Our technical support company worked out that it was caused by the logon trying dozens of times to access the old server, which then waited to fail before continuing. No wonder it took 15 minutes. It took them a day to strip out all the connections and update all the PCs with a change – a process that is not guaranteed and sometimes takes a couple of attempts.

Years ago we removed the need for our lawyers to manually upload searches by enabling our supplier to insert them directly into our case management system. It saved a lot of time and reduced mistakes.

Our lawyers started telling us that they weren’t getting searches back; they did suggest that maybe that wasn’t such a bad thing, as it bought them a bit of time on their purchases. However, from a client service point of view, we really did have to do something about it.

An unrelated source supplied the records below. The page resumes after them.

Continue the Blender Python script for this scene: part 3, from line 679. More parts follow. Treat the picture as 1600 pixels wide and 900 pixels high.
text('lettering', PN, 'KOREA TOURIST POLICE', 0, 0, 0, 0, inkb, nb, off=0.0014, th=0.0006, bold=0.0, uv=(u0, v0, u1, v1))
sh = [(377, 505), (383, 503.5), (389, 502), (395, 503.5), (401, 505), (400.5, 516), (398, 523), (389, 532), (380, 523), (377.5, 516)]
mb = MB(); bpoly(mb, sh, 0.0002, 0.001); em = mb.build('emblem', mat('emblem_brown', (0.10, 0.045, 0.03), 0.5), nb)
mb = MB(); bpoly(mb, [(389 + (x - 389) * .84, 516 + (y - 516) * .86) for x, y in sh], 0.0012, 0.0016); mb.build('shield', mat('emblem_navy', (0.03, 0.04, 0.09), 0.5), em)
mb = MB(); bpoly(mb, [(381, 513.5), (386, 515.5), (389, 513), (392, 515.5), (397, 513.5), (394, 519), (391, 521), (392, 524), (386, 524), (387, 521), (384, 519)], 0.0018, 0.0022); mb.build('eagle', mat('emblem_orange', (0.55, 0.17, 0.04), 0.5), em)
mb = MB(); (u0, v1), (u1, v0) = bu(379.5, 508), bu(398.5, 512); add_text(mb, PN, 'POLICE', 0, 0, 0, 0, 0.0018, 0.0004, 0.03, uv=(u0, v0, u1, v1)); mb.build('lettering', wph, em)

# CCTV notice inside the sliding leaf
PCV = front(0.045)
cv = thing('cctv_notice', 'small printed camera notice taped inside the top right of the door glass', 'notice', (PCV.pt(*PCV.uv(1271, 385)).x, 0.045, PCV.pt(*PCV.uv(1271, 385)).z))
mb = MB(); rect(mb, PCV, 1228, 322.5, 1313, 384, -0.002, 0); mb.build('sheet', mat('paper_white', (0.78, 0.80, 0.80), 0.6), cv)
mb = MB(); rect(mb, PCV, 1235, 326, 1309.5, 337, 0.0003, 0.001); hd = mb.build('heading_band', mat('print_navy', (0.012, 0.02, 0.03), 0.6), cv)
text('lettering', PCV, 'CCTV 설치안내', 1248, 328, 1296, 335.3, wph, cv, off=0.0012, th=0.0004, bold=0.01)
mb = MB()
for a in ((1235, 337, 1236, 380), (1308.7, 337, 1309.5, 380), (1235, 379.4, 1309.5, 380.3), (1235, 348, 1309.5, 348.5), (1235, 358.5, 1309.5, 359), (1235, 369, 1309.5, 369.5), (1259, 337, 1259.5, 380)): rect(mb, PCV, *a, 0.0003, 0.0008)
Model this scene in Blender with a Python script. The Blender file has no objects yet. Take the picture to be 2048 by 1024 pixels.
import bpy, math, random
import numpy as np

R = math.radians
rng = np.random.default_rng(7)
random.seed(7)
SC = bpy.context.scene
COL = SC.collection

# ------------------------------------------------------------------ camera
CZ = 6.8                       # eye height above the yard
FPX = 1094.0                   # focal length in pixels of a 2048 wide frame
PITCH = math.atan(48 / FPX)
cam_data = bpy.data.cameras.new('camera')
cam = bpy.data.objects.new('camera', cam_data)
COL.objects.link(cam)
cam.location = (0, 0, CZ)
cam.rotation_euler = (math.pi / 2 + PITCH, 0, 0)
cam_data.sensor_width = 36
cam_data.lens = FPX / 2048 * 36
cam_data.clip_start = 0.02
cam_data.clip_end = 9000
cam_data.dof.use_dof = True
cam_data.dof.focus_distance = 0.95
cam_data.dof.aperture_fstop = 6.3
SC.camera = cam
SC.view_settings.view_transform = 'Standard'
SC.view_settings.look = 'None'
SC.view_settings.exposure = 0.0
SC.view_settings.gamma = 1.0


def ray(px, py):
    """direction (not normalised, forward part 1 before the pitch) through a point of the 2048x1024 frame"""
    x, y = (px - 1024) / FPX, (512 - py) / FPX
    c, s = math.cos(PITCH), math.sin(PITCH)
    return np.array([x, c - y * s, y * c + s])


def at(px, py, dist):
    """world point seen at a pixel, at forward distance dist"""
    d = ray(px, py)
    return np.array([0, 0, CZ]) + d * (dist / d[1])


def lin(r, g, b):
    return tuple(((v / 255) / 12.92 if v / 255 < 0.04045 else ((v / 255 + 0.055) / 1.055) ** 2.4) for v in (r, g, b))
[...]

The good news was our support provider reacted quickly and changed their system to match our move to a new server and it only took them a day to complete this. This experience did underscore the importance of choosing the right partners – it’s not when things are going right that it matters, but when things go wrong.

The final issue was that the OCR software our lawyers used to convert PDF documents to Word didn’t run on the cloud server.  This was quite tricky because the only version available just converted documents to a plain text file.  This meant a change in working practices, which we try and avoid where we can.  That said, given that it supported the critical activity of OCR’ing of converting enquiries in letters to plain text to paste into our enquiry system, we decided it was worth the trade off.

What did we learn ?

We’ve now had a week of hassle-free issues relating to the cloud migration.

However, the experience has once again proved it’s always worth making the changes that really need doing and dealing with the fallout quickly.